-- YOUR INSTRUCTIONS --
Lift out each line of the data that holds "bend".

-- MATERIAL FOR THIS TASK --
— Begin —

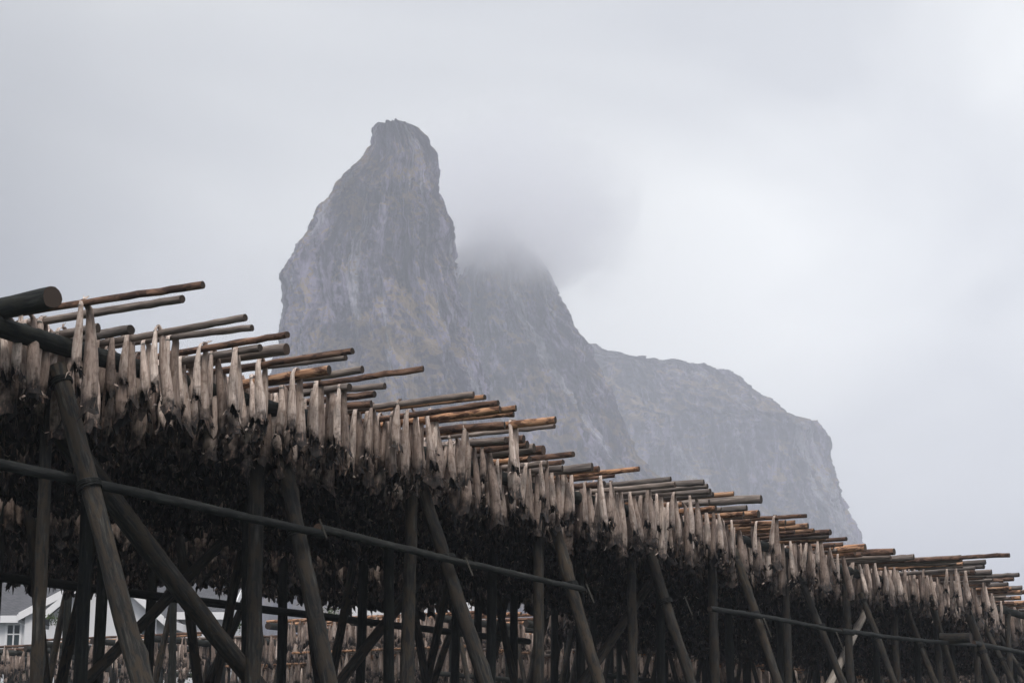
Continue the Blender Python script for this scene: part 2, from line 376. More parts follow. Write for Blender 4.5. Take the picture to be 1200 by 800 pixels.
# ------------------------------------------------------------------ logs
def log_mesh(name, length, r0, r1, seed, m, nseg=14, bend=.01, knots=3, wob=.05, step=.18):
    n = max(6, int(length / step)); rs = np.random.default_rng(seed)
    tz = np.linspace(0, 1, n); z = tz * length
    bx = bend * length * np.sin(tz * math.pi) * rs.uniform(-1, 1) + rs.normal(0, .002, n)
    by = bend * length * np.sin(tz * math.pi * 1.5) * rs.uniform(-1, 1) + rs.normal(0, .002, n)
    ang = np.linspace(0, 2 * math.pi, nseg, endpoint=False)
    pts_ = np.stack([np.tile(np.cos(ang) * 1.3, n), np.tile(np.sin(ang) * 1.3, n), np.repeat(z * 1.6, nseg)], 1)
    nn = vnoise(pts_ + seed * 3.7, seed % 97).reshape(n, nseg)
    rad = (r0 + (r1 - r0) * tz)[:, None] * (1 + wob * nn)
    for _ in range(knots):
        kz = rs.uniform(0, length); ka = rs.uniform(0, 2 * math.pi)
        da = np.abs((ang - ka + math.pi) % (2 * math.pi) - math.pi)
        rad += r0 * .35 * np.exp(-((z - kz) / .05) ** 2)[:, None] * np.exp(-(da / .5) ** 2)[None]
    x = bx[:, None] + rad * np.cos(ang); y = by[:, None] + rad * np.sin(ang); zz = np.repeat(z[:, None], nseg, 1)
    tilt0 = rs.uniform(-.25, .25); zz = zz.copy(); zz[0] += tilt0 * rad[0] * np.cos(ang)
    v = np.stack([x, y, zz], -1).reshape(-1, 3)
    f = []; mi = []
    for i in range(n - 1):
        for j in range(nseg):
            j2 = (j + 1) % nseg; f.append((i * nseg + j, i * nseg + j2, (i + 1) * nseg + j2, (i + 1) * nseg + j)); mi.append(0)
    b0 = len(v); v = np.vstack([v, v[:nseg] * [1, 1, 1], v[-nseg:]])
    f.append(tuple(reversed(range(b0, b0 + nseg)))); mi.append(1)
    f.append(tuple(range(b0 + nseg, b0 + 2 * nseg))); mi.append(1)
    me = mesh_from(name, v, f, [m, M['end']], mi)
    sm = np.ones(len(f), bool); sm[-2:] = False; me.polygons.foreach_set('use_smooth', sm); return me
SEED = [100]
def log(name, p0, p1, r0, r1, m, parent=None, **kw):
    SEED[0] += 1
    p0, p1 = Vector([float(q) for q in p0]), Vector([float(q) for q in p1]); d = p1 - p0
    tags = {k: kw.pop(k) for k in ('label', 'cat', 'group') if k in kw}
    me = log_mesh(name, d.length, r0, r1, SEED[0], m, **kw)
    o = link(name, me, **tags)
    q = d.to_track_quat('Z', 'Y'); base = Vector(parent.location) if parent else Vector((0, 0, 0))
    o.rotation_mode = 'QUATERNION'; o.rotation_quaternion = q; o.location = p0 - base
    if parent: o.parent = parent
    return o
def plank(name, p0, p1, wd, th, m, parent):
    p0, p1 = Vector([float(q) for q in p0]), Vector([float(q) for q in p1]); L_ = (p1 - p0).length
    me = box_mesh(name, (-wd / 2, -th / 2, 0), (wd / 2, th / 2, L_), m); me.name = name
    o = link(name, me); o.rotation_mode = 'QUATERNION'; o.rotation_quaternion = (p1 - p0).to_track_quat('Z', 'Y')
    o.location = p0 - Vector(parent.location); o.parent = parent
    md = o.modifiers.new('b', 'BEVEL'); md.width = .006; return o
def rack_root(p, label):
    o = bpy.data.objects.new('drying_rack', None); C.objects.link(o); o.location = [float(q) for q in p]
    o['label'] = label; o['category'] = 'rack'; o['group'] = 'timber fish drying racks'; return o

# ------------------------------------------------------------------ rack nearest the camera: frame
BH = 4.84                                              # centre height of the long beams
def beam_b(s): return .5 + .62 * min(1, max(0, (s - 1) / 7))
def back_b(s): return 4.75 + 1.6 * min(1, max(0, (s - 13) / 6)) + 3.2 * min(1, max(0, (s - 20) / 4))
rack1 = rack_root(P(0, 0, 0), 'nearest and largest log drying rack with slanted props, running down across the whole picture')
S_POST = [.26, 2.80, 5.18, 7.76, 10.10, 12.42, 14.92, 17.4, 19.6, 21.96, 24.4, 26.8, 29.2, 31.6, 34.0, 36.4, 38.8, 41.2, 43.6]
for bi, (b_, rr) in enumerate(((.45, .078), (2.45, .08), (4.5, .08))):
    s0 = -.75
    while s0 < 44:
        ln_ = random.uniform(4.6, 5.4); s1 = min(s0 + ln_, 44.5)
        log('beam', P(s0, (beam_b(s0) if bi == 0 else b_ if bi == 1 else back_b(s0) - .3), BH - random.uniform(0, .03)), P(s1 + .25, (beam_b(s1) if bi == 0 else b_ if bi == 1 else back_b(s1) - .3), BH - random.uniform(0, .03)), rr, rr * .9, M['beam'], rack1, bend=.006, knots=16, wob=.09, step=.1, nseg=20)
        s0 = s1 + .02
tops = [(70, 440), (320, 500), (495, 560), (640, 590), (757, 625), (860, 650), (940, 680), (1010, 700), (1060, 700), (1112, 668), (1140, 704), (1158, 722)]
foots = [(166, 800), (388, 800), (568, 800), (703, 800), (808, 800), (912, 800), (988, 800), (1048, 800), (1096, 800), (1166, 800), (1187, 800), (1206, 800)]
PROPS = []
prr = [.083, .08, .077, .076, .072, .068, .062, .06, .055, .085, .06, .06]
for k, s in enumerate(S_POST):
    rp = .052 if k == 0 else random.uniform(.062, .072)
    xx = px(P(s, .45, 3.6))[0]; bb_ = max(.9, beam_b(s)); sp_ = min(np.arange(s - .5, s + 2, .01), key=lambda q: abs(px(P(q, bb_, 3.6))[0] - xx))
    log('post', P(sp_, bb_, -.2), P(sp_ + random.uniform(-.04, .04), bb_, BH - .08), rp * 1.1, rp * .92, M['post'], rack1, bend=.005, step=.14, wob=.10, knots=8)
    ss = sp_ + .15 if k else s + .17
    if k < len(tops):
        a = at_s(*tops[k], ss); b2 = at_s(*foots[k], ss); d = b2 - a
        top_ = a - d * (.08 / np.linalg.norm(d)); ft = a + d * ((-.15 - a[2]) / d[2]); r_ = prr[k]
    else:
        top_ = P(ss, .35, 4.75); ft = P(ss, -.9, -.15); r_ = .07
    PROPS.append((ft, top_, r_))
    log('prop', ft, top_, r_ * 1.08, r_ * .85, M['post'], rack1, bend=.008, step=.14, nseg=16, wob=.10, knots=8)
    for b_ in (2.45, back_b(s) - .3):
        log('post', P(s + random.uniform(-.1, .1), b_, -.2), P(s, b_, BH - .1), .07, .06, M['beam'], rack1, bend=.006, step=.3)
    log('prop', P(s + .16, back_b(s) + 1., -.15), P(s + .16, back_b(s) - .15, BH - .15), .07, .055, M['post'], rack1, bend=.006, step=.3)
# lengthwise rails, lapped end to end
for (xa, ya), (xb, yb), r_ in [((-60, 532), (378, 624), .043), ((372, 618), (683, 691), .038), ((832, 713), (1000, 741), .036), ((985, 738), (1143, 757), .036), ((1141, 753), (1230, 770), .045)]:
    log('rail', at_b(xa, ya, .34), at_b(xb, yb, .34), r_, r_ * .85, M['rail'], rack1, bend=.003, knots=10, wob=.1, step=.1)
for x_, y_ in [(374, 612), (545, 656), (687, 688), (802, 702), (895, 728), (980, 744)]:
    plank('strap', at_b(x_, y_ - 4, .27), at_b(x_ + 9, y_ + 18, .25), .022, .006, M['pale'], rack1)
for b_ in ():
    s0 = -1.5
    while s0 < 33:
        log('rail', P(s0, b_, 3.6), P(s0 + 6, b_ + .02, 3.55 + random.uniform(-.1, .1)), .05, .045, M['beam'], rack1, bend=.006, step=.3); s0 += 6.03
ring = None
def lashing(c, axis, rad, parent, n=4):
    V = []; Fc = []; ns = 16
    for q in range(n):
        for i in range(ns):
            a = 2 * math.pi * i / ns
            for m_ in range(5):
                b_ = 2 * math.pi * m_ / 5; rr = rad + .006 + .009 * math.cos(b_)
                V.append((rr * math.cos(a), rr * math.sin(a), q * .019 + .009 * math.sin(b_) + .008 * math.sin(a + q)))
        k = q * ns * 5
        for i in range(ns):
            for m_ in range(5):
                Fc.append((k + i * 5 + m_, k + ((i + 1) % ns) * 5 + m_, k + ((i + 1) % ns) * 5 + (m_ + 1) % 5, k + i * 5 + (m_ + 1) % 5))
    o = link('lashing', mesh_from('lashing', V, Fc, [M['rail']])); o.rotation_mode = 'QUATERNION'
    o.rotation_quaternion = Vector(axis.tolist()).to_track_quat('Z', 'Y'); o.location = Vector(c.tolist()) - Vector(parent.location); o.parent = parent
for ft, top_, r_ in PROPS:
    d = (top_ - ft) / np.linalg.norm(top_ - ft); tt = (3.66 - ft[2]) / d[2]
    lashing(ft + d * tt, d, r_ * 1.04, rack1); lashing(top_ - d * .16, d, r_ * .9, rack1, 3)
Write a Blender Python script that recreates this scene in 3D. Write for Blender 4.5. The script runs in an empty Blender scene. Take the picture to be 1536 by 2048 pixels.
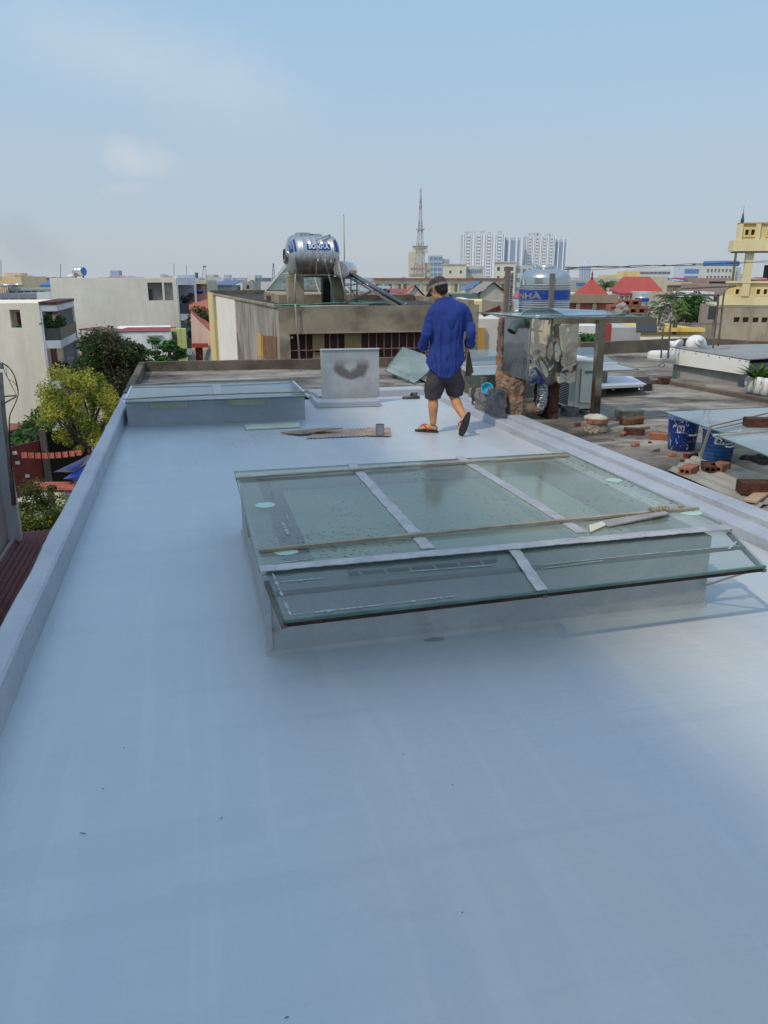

— End —

-- ANSWER IN FULL --
def log_mesh(name, length, r0, r1, seed, m, nseg=14, bend=.01, knots=3, wob=.05, step=.18):
    bx = bend * length * np.sin(tz * math.pi) * rs.uniform(-1, 1) + rs.normal(0, .002, n)
    by = bend * length * np.sin(tz * math.pi * 1.5) * rs.uniform(-1, 1) + rs.normal(0, .002, n)
        log('beam', P(s0, (beam_b(s0) if bi == 0 else b_ if bi == 1 else back_b(s0) - .3), BH - random.uniform(0, .03)), P(s1 + .25, (beam_b(s1) if bi == 0 else b_ if bi == 1 else back_b(s1) - .3), BH - random.uniform(0, .03)), rr, rr * .9, M['beam'], rack1, bend=.006, knots=16, wob=.09, step=.1, nseg=20)
    log('post', P(sp_, bb_, -.2), P(sp_ + random.uniform(-.04, .04), bb_, BH - .08), rp * 1.1, rp * .92, M['post'], rack1, bend=.005, step=.14, wob=.10, knots=8)
    log('prop', ft, top_, r_ * 1.08, r_ * .85, M['post'], rack1, bend=.008, step=.14, nseg=16, wob=.10, knots=8)
        log('post', P(s + random.uniform(-.1, .1), b_, -.2), P(s, b_, BH - .1), .07, .06, M['beam'], rack1, bend=.006, step=.3)
    log('prop', P(s + .16, back_b(s) + 1., -.15), P(s + .16, back_b(s) - .15, BH - .15), .07, .055, M['post'], rack1, bend=.006, step=.3)
    log('rail', at_b(xa, ya, .34), at_b(xb, yb, .34), r_, r_ * .85, M['rail'], rack1, bend=.003, knots=10, wob=.1, step=.1)
        log('rail', P(s0, b_, 3.6), P(s0 + 6, b_ + .02, 3.55 + random.uniform(-.1, .1)), .05, .045, M['beam'], rack1, bend=.006, step=.3); s0 += 6.03